A vacation romance goes awry… in the Rockies!
Music by Wolfgang Amadeus Mozart
Libretto by Lorenzo da Ponte
Premiere: 1790, Vienna
About the Story
Così fan tutte, roughly translated as “they are all like that,” tells the story of sisters Fiordiligi and Dorabella facing the conundrum of remaining faithful to their lovers Guglielmo and Ferrando. Our production updates the setting from the 1790s to a Rocky Mountain resort in the 1930s. The sisters arrive for their vacation. They cast eyes upon, and promptly fall for, two dashing young mounties. Exasperated and charmed by the couples mooning around the hotel, resort staffer Despina teams up with long-term resident Don Alfonso to play a double trick on them, testing both the depth of their affections and their assumptions about their own motivations. The story walks the tightrope between Opera Seria (serious plots) and Opera Buffa (comedic plots) and Mozart takes full advantage of these moods weaving his music between the two contrasts throughout. Flighty and fickle? Faithful and true? One could argue that couples must discover their balance to know their future. While a happy ending is never guaranteed, these lovers throw themselves into the discovery with flirtation and fun, while also questioning what motivates their true desires.
About the Music
Opera, at its best, is musical storytelling. Mozart had already established himself as a composer who excelled at this artform when Così fan tutte had its premiere. After the Marriage of Figaro and Don Giovanni, Così was the third collaboration between clergyman-turned bad boy-turned poet Lorenzo da Ponte and the brilliant young Mozart. From Fiordiligi’s famous virtuosic aria “Come Scoglio,” where she declares herself to be ‘like a rock” against any impropriety, to the sextet at the end of act one, “Dammi un baccio” where the gentlemen in disguise ‘ask for a kiss’ from their opposite fiancée through sweet, romantic, and amusing musical lines, Mozart never fails to put us, listeners, right into the middle of the emotion in question with his musical creativity. Witty opera plot aside, when we get treated to hearing the trio“Soave sia il vento” (be gentle winds), we hear the pathos of simplicity at which Mozart excelled, as if we were smiling through our tears.
What to expect
Mozart provides us with many musical possibilities that continue to resonate hundreds of years after Così’s premiere.
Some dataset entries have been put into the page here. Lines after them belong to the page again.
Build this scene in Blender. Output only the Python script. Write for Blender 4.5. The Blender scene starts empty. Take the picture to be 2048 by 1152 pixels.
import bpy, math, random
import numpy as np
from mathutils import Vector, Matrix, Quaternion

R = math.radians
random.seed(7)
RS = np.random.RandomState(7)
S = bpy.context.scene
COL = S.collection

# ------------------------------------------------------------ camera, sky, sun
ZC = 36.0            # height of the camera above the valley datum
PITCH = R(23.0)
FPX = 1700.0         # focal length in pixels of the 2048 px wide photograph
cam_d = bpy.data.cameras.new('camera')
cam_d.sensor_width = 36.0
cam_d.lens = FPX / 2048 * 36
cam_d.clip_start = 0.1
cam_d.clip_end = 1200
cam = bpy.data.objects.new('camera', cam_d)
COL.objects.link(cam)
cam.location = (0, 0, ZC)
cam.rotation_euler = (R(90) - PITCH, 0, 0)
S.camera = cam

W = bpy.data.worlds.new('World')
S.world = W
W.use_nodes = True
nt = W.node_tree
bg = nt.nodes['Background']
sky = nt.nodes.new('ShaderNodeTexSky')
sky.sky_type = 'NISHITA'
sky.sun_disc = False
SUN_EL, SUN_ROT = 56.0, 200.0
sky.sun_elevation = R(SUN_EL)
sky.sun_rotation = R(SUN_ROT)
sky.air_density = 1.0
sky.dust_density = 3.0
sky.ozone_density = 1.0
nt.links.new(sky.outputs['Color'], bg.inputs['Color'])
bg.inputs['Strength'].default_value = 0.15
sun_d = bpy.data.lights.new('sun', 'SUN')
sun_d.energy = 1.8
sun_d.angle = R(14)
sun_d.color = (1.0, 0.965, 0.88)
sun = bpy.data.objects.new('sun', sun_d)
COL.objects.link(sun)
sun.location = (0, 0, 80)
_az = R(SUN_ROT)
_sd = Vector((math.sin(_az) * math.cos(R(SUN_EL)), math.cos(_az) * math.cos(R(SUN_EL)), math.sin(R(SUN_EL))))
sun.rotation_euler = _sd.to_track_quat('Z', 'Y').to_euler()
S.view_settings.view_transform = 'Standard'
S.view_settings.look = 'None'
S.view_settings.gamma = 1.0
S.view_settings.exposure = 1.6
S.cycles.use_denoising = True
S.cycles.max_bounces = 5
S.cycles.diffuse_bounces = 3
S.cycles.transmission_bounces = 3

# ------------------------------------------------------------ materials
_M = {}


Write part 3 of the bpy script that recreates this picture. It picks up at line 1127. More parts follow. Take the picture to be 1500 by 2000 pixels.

This production evens the playing field a bit from some older productions that give the boys all the fun. You will hear some of the most beautiful vocal lines ever composed, and moments of extraordinary joy, pain, sorrow and longing, but in this setting, you will see those moments play out among a vibrant, fashionable crowd at a 1930s resort in the Canadian Rockies. Watch out also for the appearance (both vocally and musically) of a log driver or two, and above all, be prepared to laugh along with the foibles of young romance as we watch these couples fall head over heels … over head over heels.